Today, many people claim they miraculously speak in tongues–languages totally unknown to humanity. It is maintained that, since Jesus promised believers the ability to speak in tongues (reference is made to Mark 16:17), then believers today should be able to speak in tongues.
Although their desire to please God must be appreciated, we must kindly point out their error (Eph. 4:15).
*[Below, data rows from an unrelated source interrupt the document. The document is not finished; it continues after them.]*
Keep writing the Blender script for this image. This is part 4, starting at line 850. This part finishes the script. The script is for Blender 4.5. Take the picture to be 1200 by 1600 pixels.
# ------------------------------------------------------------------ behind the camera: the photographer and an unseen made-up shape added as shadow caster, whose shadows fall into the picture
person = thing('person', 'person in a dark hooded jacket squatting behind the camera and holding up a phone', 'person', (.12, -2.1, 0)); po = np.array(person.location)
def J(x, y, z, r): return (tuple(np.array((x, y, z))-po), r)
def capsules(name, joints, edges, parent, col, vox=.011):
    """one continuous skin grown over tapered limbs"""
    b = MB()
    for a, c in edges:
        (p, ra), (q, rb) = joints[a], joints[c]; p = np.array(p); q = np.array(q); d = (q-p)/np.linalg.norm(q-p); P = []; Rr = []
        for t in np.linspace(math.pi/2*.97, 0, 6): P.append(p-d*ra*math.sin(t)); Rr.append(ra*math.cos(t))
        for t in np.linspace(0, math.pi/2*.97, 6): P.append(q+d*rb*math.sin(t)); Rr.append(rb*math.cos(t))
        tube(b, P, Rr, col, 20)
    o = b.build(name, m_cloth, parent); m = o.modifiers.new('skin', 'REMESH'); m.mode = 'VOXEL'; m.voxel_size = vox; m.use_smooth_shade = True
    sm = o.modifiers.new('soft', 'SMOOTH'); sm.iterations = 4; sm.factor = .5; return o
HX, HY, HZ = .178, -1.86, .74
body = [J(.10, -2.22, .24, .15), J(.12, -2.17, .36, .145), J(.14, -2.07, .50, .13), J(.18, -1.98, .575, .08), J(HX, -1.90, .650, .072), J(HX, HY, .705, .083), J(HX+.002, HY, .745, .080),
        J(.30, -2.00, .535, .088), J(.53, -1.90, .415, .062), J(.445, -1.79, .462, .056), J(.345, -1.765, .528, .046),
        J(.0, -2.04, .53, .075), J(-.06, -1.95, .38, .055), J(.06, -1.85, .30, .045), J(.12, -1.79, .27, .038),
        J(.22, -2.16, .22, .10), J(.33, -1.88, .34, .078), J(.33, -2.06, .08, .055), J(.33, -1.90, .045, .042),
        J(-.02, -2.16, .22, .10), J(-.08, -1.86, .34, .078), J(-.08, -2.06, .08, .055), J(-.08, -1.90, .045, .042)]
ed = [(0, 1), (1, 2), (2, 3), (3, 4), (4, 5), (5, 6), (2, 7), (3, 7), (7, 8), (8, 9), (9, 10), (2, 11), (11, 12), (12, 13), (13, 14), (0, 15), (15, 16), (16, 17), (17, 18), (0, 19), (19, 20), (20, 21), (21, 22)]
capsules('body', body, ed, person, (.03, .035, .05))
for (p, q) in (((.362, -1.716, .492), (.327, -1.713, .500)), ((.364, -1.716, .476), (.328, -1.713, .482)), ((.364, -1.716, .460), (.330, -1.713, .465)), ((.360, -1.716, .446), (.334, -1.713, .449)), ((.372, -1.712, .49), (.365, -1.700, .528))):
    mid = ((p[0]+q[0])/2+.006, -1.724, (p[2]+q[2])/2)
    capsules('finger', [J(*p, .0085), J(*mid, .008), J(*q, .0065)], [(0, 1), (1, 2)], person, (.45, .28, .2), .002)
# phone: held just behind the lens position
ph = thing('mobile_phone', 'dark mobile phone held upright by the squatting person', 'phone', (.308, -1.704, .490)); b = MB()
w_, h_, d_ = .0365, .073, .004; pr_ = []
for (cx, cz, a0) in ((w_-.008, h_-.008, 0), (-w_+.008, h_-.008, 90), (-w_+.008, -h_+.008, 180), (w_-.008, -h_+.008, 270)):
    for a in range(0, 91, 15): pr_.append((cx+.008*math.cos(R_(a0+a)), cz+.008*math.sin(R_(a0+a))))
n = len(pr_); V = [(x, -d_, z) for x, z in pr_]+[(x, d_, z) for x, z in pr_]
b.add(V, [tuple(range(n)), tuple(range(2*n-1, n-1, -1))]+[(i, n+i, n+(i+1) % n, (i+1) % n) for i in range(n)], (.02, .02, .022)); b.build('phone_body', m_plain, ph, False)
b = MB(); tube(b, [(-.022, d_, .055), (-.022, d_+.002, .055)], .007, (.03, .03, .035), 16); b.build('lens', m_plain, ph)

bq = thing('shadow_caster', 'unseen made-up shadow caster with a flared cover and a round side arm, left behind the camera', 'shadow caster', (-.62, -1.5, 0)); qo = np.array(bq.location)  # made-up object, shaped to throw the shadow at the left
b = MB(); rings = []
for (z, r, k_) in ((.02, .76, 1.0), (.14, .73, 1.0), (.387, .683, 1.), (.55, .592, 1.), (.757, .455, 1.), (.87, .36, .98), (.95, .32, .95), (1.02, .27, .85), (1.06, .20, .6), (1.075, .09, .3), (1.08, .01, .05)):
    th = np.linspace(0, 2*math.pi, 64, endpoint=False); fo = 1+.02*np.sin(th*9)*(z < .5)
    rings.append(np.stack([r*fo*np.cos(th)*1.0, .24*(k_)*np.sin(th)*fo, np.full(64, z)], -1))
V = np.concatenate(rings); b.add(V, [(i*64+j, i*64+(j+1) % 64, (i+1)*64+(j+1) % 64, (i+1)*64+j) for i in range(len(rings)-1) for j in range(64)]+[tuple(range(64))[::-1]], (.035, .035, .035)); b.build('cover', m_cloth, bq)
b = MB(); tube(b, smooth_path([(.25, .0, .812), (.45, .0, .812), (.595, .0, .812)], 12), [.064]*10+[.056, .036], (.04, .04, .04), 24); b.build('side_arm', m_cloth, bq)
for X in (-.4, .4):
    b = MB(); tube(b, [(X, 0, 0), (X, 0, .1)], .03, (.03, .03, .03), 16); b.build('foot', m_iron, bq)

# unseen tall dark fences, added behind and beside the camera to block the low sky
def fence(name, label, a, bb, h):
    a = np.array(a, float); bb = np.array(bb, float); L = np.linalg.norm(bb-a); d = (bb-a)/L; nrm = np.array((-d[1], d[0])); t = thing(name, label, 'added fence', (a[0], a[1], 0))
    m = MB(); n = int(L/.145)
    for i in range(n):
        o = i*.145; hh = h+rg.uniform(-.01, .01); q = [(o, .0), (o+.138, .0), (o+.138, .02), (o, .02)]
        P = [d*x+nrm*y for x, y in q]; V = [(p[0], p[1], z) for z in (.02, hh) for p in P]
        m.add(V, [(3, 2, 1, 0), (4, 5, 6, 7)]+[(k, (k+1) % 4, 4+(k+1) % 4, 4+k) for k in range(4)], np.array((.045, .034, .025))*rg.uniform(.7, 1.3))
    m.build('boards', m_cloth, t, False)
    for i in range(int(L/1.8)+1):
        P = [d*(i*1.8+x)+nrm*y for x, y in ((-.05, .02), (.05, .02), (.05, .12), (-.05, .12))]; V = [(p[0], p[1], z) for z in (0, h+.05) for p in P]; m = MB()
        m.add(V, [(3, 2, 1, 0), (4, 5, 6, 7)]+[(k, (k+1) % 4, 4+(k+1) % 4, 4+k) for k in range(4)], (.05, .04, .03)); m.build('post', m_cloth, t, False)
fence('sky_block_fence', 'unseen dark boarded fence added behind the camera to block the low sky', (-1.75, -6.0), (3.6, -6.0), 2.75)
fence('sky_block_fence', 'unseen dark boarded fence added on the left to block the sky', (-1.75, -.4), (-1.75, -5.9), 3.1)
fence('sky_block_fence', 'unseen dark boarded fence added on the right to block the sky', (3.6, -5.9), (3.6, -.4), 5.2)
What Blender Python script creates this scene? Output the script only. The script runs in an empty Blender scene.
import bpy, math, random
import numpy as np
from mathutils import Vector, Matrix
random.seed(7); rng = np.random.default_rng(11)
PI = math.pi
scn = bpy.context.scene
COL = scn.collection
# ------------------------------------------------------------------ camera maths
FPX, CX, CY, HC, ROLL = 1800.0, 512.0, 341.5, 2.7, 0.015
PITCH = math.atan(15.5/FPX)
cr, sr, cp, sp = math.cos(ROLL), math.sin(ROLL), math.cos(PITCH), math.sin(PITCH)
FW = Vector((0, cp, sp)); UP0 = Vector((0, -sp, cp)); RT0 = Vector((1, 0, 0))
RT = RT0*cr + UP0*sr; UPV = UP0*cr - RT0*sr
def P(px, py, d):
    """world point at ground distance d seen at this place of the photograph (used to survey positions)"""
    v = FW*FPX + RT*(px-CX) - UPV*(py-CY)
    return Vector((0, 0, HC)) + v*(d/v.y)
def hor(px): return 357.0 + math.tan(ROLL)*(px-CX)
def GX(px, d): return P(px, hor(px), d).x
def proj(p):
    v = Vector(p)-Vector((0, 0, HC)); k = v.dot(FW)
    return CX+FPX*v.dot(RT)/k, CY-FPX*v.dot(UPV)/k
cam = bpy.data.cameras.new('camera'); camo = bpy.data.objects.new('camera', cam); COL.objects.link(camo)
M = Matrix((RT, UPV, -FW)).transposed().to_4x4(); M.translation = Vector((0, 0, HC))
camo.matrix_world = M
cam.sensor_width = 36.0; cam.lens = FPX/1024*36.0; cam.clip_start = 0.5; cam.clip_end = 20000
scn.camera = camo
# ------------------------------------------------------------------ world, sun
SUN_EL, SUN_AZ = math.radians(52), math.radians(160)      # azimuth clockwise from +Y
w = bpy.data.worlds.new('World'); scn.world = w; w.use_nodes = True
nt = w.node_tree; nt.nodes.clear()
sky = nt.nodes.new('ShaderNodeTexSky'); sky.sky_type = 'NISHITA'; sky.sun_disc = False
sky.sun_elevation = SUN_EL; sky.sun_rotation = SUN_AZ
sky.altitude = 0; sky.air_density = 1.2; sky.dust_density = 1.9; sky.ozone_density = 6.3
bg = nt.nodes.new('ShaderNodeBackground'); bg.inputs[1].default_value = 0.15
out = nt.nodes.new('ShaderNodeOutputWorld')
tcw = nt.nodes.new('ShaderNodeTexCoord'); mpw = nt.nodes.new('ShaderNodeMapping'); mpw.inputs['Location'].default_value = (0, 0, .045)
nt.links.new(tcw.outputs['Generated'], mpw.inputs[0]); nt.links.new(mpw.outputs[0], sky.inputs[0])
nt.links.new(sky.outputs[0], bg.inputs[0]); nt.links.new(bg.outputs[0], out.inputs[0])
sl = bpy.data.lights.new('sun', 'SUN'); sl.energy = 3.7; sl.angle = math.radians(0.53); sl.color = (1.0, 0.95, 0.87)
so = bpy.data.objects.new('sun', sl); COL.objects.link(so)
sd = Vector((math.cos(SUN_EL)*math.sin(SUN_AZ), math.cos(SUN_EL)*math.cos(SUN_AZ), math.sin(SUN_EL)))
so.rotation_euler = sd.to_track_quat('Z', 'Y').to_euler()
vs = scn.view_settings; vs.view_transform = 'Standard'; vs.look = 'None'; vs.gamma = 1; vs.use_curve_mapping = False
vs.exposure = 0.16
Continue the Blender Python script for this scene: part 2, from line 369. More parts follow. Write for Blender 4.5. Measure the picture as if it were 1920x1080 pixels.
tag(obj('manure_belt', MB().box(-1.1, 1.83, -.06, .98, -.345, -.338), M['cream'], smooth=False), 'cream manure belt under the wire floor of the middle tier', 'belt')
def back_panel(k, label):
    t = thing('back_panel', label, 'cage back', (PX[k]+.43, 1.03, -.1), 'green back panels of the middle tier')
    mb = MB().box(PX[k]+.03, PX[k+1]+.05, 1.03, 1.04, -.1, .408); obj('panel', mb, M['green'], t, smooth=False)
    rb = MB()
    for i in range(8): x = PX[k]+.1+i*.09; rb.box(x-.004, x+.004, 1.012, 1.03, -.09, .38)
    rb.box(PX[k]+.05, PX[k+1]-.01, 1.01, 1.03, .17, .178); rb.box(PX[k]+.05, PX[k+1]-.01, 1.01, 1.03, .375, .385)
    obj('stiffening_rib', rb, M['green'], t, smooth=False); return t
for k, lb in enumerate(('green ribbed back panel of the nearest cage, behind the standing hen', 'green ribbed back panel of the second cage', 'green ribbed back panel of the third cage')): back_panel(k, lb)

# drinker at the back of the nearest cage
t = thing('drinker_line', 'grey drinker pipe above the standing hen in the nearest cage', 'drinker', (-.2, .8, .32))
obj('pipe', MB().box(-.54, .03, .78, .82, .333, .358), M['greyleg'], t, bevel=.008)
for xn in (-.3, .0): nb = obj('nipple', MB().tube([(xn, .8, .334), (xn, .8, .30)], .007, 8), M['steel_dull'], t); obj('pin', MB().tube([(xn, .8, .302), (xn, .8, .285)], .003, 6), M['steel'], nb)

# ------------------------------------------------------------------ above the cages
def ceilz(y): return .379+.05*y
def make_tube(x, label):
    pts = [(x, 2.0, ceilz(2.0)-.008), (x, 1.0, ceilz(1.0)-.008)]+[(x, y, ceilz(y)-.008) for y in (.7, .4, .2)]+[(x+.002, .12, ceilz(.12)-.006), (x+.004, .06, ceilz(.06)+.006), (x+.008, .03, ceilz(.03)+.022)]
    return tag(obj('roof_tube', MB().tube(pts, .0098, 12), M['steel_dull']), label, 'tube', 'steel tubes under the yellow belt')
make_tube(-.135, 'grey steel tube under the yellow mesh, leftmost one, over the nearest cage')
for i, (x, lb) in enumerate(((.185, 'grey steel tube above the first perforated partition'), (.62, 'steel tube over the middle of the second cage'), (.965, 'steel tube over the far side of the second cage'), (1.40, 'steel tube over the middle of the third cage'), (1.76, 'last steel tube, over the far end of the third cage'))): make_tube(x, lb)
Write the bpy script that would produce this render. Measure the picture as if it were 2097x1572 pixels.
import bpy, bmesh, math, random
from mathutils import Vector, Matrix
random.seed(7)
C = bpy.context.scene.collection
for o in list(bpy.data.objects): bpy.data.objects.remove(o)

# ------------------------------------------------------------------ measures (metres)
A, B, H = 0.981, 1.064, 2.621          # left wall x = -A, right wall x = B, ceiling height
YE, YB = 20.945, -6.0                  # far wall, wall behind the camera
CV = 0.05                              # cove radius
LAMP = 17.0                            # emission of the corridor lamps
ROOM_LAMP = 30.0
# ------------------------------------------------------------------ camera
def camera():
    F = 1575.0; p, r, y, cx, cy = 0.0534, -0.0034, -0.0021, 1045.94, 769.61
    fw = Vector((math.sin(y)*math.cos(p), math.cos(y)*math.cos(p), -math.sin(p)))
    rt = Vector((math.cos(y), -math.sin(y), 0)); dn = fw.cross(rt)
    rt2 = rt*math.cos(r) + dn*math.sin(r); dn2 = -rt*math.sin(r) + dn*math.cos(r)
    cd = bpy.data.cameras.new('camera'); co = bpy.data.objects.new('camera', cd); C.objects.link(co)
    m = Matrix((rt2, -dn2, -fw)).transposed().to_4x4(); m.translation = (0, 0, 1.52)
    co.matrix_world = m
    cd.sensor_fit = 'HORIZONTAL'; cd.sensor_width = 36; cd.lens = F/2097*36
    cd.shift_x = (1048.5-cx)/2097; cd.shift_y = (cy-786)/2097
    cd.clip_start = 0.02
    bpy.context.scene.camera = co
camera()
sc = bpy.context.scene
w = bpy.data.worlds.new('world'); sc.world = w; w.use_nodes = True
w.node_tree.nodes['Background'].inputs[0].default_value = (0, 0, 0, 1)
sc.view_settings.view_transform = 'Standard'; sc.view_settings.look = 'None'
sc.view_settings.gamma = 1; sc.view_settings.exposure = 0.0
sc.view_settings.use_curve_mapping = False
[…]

First, the tongue speaking which is spoken today is not the tongue speaking of the Bible. Today, the speaking is ecstatic utterances. It is not a human language at all. Some call it “jibber-jabber.” However, in the 1st century, tongue speaking was the miraculous ability to speak in a foreign, human language. This is made abundantly clear in Acts 2. In verse 4, the apostles “began to speak with other tongues, as the Spirit gave them utterance.” Then, when those who lived in foreign lands [who had traveled to Jerusalem for the day of Pentecost (v:1)] heard them, “they were confounded, because every man heard them speak in his own language” (v:6) and they asked “how hear we every man in our own tongue, wherein we were born?” (v:8). Thus, whatever it is our religious friends are uttering today, it is not what they were doing in the New Testament–and those in the New Testament were speaking in tongues.
Second, believers today do not have the ability to do the miraculous (which includes speaking in tongues). Again, God makes it clear, the miraculous ability was to cease. He said, along with other miracles, “whether there be tongues, they shall cease” (1 Cor. 13:8). When ? When the “perfect is come, then that which is in part [i.e., the miraculous (v:9)] shall be done away” (v:10). What then, is the “perfect”? It is the completed revelation of God in the 27 books of the New Testament–it “is that good, and acceptable, and perfect will of God” (Rom. 12:2); it is “the perfect law of liberty” (Jam. 1:25).
Yes, believers had the miraculous ability to speak in foreign, human languages, but only as long as the N.T. was in the making. Today, the N.T. has long been completed (some 1900 years), and so has ceased the tongue speaking.